At that time, most of the building stood empty after the anchor and chain stores had departed.

By 2014, College of the Desert identified the site as a potential campus location and made an offer to acquire it.

When negotiations failed, the college initiated legal proceedings under eminent domain, arguing for the right to take control of the vacant complex.

Court filings revealed friction between the owner and the city's involvement.

Attorneys for YTC Investments claimed the college had not provided adequate notice and argued the owner intended to pursue redevelopment plans that included both commercial and residential use.
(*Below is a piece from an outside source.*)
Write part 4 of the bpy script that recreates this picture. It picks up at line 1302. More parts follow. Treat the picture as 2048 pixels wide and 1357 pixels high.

The dispute stretched for years.

In 2017, a representative for Tan reiterated that the property was not for sale, signaling a standstill between private ownership and the public institution pressing for acquisition.

The stalemate ended after four years of litigation. College of the Desert finalized the purchase for $22 million, securing the property for educational redevelopment.

By May 2019, demolition crews moved in, tearing down the mall structure and clearing the site for the college's next phase.

Campus Construction in the 2020s

Demolition of Palm Springs Mall wrapped up in 2019, leaving an open site for redevelopment.

College of the Desert planned to turn the cleared land into a new satellite campus serving Palm Springs and the surrounding communities.

The first phase appeared on the 2023 schedule, and planning moved forward.

On November 14, 2024, a ceremony kicked off construction at the former Palm Springs Mall, turning the site from retail into an educational facility.

In March 2025, construction crews were active on the grounds. Work was underway, with plans calling for classrooms, labs, and support facilities designed for college programs.

In July 2025, College of the Desert presented an update to the Palm Springs City Council.

Officials outlined scheduling, progress, and upcoming phases of work. The presentation kept city leaders and the public informed as development advanced.

Fall 2027 is the projected opening for the campus. The finished development will erase visible traces of the former enclosed mall.